(3D scene scripts)
[Start]

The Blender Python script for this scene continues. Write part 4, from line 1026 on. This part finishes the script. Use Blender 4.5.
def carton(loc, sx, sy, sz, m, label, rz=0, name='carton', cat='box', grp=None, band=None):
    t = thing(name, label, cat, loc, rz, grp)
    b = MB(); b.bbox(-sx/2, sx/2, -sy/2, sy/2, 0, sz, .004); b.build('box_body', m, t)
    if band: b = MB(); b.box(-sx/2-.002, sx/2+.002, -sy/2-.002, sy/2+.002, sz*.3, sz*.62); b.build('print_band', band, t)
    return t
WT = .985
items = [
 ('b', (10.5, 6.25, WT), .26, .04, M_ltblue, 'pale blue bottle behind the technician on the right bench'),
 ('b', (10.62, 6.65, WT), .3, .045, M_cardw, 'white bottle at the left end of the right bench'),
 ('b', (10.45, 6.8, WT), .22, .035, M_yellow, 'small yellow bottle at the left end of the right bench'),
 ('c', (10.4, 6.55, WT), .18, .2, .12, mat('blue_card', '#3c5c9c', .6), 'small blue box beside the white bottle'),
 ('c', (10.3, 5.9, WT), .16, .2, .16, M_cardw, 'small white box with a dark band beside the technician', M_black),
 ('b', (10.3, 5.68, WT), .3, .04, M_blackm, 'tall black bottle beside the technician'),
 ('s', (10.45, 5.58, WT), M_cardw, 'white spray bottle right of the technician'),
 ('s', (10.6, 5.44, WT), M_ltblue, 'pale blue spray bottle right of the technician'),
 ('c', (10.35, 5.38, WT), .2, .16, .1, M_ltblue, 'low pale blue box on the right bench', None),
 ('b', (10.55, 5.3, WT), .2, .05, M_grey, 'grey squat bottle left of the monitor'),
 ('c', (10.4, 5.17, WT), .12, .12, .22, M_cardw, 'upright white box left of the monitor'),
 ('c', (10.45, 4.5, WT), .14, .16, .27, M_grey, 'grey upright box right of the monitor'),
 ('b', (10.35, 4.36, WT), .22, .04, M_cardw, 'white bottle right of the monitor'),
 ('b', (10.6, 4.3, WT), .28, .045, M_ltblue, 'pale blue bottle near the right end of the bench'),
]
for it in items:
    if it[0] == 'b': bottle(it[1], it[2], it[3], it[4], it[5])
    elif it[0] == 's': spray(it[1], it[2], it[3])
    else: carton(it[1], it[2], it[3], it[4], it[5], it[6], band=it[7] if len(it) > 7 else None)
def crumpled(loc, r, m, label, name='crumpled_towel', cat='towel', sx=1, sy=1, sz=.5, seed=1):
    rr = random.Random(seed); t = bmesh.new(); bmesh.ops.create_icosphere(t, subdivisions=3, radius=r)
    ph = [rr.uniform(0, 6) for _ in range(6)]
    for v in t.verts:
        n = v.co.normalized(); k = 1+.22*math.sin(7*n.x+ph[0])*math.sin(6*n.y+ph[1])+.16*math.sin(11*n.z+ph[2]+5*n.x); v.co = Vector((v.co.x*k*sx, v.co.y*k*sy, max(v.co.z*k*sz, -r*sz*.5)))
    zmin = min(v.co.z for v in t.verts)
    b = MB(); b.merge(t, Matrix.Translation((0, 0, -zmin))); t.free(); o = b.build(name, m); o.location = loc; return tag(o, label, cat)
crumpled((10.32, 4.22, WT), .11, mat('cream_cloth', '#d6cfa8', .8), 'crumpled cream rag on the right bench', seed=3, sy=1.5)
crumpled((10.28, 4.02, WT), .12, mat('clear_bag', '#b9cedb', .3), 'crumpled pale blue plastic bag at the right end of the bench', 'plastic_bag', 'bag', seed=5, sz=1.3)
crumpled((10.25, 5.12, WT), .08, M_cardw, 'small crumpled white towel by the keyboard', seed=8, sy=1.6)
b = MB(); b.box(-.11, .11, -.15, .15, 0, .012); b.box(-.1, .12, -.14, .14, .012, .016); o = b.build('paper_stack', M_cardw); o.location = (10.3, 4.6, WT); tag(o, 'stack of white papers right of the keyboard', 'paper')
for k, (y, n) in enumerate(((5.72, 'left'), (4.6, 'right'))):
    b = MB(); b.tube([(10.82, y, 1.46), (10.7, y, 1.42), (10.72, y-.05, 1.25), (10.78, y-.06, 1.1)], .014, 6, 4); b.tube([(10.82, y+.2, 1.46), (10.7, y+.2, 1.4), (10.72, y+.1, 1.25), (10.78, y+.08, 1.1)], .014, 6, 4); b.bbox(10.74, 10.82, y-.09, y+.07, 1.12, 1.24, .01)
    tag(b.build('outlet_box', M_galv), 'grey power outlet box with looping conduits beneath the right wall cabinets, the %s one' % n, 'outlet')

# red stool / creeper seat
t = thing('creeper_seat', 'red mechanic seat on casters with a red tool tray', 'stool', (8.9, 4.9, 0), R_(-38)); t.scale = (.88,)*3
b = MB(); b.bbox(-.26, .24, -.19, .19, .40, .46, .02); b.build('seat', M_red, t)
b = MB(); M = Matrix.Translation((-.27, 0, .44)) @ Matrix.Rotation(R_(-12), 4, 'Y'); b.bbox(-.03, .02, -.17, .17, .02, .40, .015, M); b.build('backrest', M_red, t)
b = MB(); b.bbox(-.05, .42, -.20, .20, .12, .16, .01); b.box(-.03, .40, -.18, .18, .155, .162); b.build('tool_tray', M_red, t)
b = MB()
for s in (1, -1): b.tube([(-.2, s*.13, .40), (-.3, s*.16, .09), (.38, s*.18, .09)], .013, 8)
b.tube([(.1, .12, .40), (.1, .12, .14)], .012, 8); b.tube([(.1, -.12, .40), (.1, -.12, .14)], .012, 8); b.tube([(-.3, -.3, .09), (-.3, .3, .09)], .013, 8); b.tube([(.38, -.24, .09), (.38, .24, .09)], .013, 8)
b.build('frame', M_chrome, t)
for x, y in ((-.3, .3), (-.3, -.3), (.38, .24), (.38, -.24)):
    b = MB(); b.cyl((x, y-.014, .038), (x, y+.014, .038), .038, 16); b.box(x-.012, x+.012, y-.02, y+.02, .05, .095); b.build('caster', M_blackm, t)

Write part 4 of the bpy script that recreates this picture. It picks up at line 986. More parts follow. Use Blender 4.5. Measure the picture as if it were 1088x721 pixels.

[End]

Each line of the material must be restated exactly.

Solution to the problem:
The Blender Python script for this scene continues. Write part 4, from line 1026 on. This part finishes the script. Use Blender 4.5.
def carton(loc, sx, sy, sz, m, label, rz=0, name='carton', cat='box', grp=None, band=None):
    t = thing(name, label, cat, loc, rz, grp)
    b = MB(); b.bbox(-sx/2, sx/2, -sy/2, sy/2, 0, sz, .004); b.build('box_body', m, t)
    if band: b = MB(); b.box(-sx/2-.002, sx/2+.002, -sy/2-.002, sy/2+.002, sz*.3, sz*.62); b.build('print_band', band, t)
    return t
WT = .985
items = [
 ('b', (10.5, 6.25, WT), .26, .04, M_ltblue, 'pale blue bottle behind the technician on the right bench'),
 ('b', (10.62, 6.65, WT), .3, .045, M_cardw, 'white bottle at the left end of the right bench'),
 ('b', (10.45, 6.8, WT), .22, .035, M_yellow, 'small yellow bottle at the left end of the right bench'),
 ('c', (10.4, 6.55, WT), .18, .2, .12, mat('blue_card', '#3c5c9c', .6), 'small blue box beside the white bottle'),
 ('c', (10.3, 5.9, WT), .16, .2, .16, M_cardw, 'small white box with a dark band beside the technician', M_black),
 ('b', (10.3, 5.68, WT), .3, .04, M_blackm, 'tall black bottle beside the technician'),
 ('s', (10.45, 5.58, WT), M_cardw, 'white spray bottle right of the technician'),
 ('s', (10.6, 5.44, WT), M_ltblue, 'pale blue spray bottle right of the technician'),
 ('c', (10.35, 5.38, WT), .2, .16, .1, M_ltblue, 'low pale blue box on the right bench', None),
 ('b', (10.55, 5.3, WT), .2, .05, M_grey, 'grey squat bottle left of the monitor'),
 ('c', (10.4, 5.17, WT), .12, .12, .22, M_cardw, 'upright white box left of the monitor'),
 ('c', (10.45, 4.5, WT), .14, .16, .27, M_grey, 'grey upright box right of the monitor'),
 ('b', (10.35, 4.36, WT), .22, .04, M_cardw, 'white bottle right of the monitor'),
 ('b', (10.6, 4.3, WT), .28, .045, M_ltblue, 'pale blue bottle near the right end of the bench'),
]
for it in items:
    if it[0] == 'b': bottle(it[1], it[2], it[3], it[4], it[5])
    elif it[0] == 's': spray(it[1], it[2], it[3])
    else: carton(it[1], it[2], it[3], it[4], it[5], it[6], band=it[7] if len(it) > 7 else None)
def crumpled(loc, r, m, label, name='crumpled_towel', cat='towel', sx=1, sy=1, sz=.5, seed=1):
    rr = random.Random(seed); t = bmesh.new(); bmesh.ops.create_icosphere(t, subdivisions=3, radius=r)
    ph = [rr.uniform(0, 6) for _ in range(6)]
    for v in t.verts:
        n = v.co.normalized(); k = 1+.22*math.sin(7*n.x+ph[0])*math.sin(6*n.y+ph[1])+.16*math.sin(11*n.z+ph[2]+5*n.x); v.co = Vector((v.co.x*k*sx, v.co.y*k*sy, max(v.co.z*k*sz, -r*sz*.5)))
    zmin = min(v.co.z for v in t.verts)
    b = MB(); b.merge(t, Matrix.Translation((0, 0, -zmin))); t.free(); o = b.build(name, m); o.location = loc; return tag(o, label, cat)
crumpled((10.32, 4.22, WT), .11, mat('cream_cloth', '#d6cfa8', .8), 'crumpled cream rag on the right bench', seed=3, sy=1.5)
crumpled((10.28, 4.02, WT), .12, mat('clear_bag', '#b9cedb', .3), 'crumpled pale blue plastic bag at the right end of the bench', 'plastic_bag', 'bag', seed=5, sz=1.3)
crumpled((10.25, 5.12, WT), .08, M_cardw, 'small crumpled white towel by the keyboard', seed=8, sy=1.6)
b = MB(); b.box(-.11, .11, -.15, .15, 0, .012); b.box(-.1, .12, -.14, .14, .012, .016); o = b.build('paper_stack', M_cardw); o.location = (10.3, 4.6, WT); tag(o, 'stack of white papers right of the keyboard', 'paper')
for k, (y, n) in enumerate(((5.72, 'left'), (4.6, 'right'))):
    b = MB(); b.tube([(10.82, y, 1.46), (10.7, y, 1.42), (10.72, y-.05, 1.25), (10.78, y-.06, 1.1)], .014, 6, 4); b.tube([(10.82, y+.2, 1.46), (10.7, y+.2, 1.4), (10.72, y+.1, 1.25), (10.78, y+.08, 1.1)], .014, 6, 4); b.bbox(10.74, 10.82, y-.09, y+.07, 1.12, 1.24, .01)
    tag(b.build('outlet_box', M_galv), 'grey power outlet box with looping conduits beneath the right wall cabinets, the %s one' % n, 'outlet')

# red stool / creeper seat
t = thing('creeper_seat', 'red mechanic seat on casters with a red tool tray', 'stool', (8.9, 4.9, 0), R_(-38)); t.scale = (.88,)*3
b = MB(); b.bbox(-.26, .24, -.19, .19, .40, .46, .02); b.build('seat', M_red, t)
b = MB(); M = Matrix.Translation((-.27, 0, .44)) @ Matrix.Rotation(R_(-12), 4, 'Y'); b.bbox(-.03, .02, -.17, .17, .02, .40, .015, M); b.build('backrest', M_red, t)
b = MB(); b.bbox(-.05, .42, -.20, .20, .12, .16, .01); b.box(-.03, .40, -.18, .18, .155, .162); b.build('tool_tray', M_red, t)
b = MB()
for s in (1, -1): b.tube([(-.2, s*.13, .40), (-.3, s*.16, .09), (.38, s*.18, .09)], .013, 8)
b.tube([(.1, .12, .40), (.1, .12, .14)], .012, 8); b.tube([(.1, -.12, .40), (.1, -.12, .14)], .012, 8); b.tube([(-.3, -.3, .09), (-.3, .3, .09)], .013, 8); b.tube([(.38, -.24, .09), (.38, .24, .09)], .013, 8)
b.build('frame', M_chrome, t)
for x, y in ((-.3, .3), (-.3, -.3), (.38, .24), (.38, -.24)):
    b = MB(); b.cyl((x, y-.014, .038), (x, y+.014, .038), .038, 16); b.box(x-.012, x+.012, y-.02, y+.02, .05, .095); b.build('caster', M_blackm, t)

Write part 4 of the bpy script that recreates this picture. It picks up at line 986. More parts follow. Use Blender 4.5. Measure the picture as if it were 1088x721 pixels.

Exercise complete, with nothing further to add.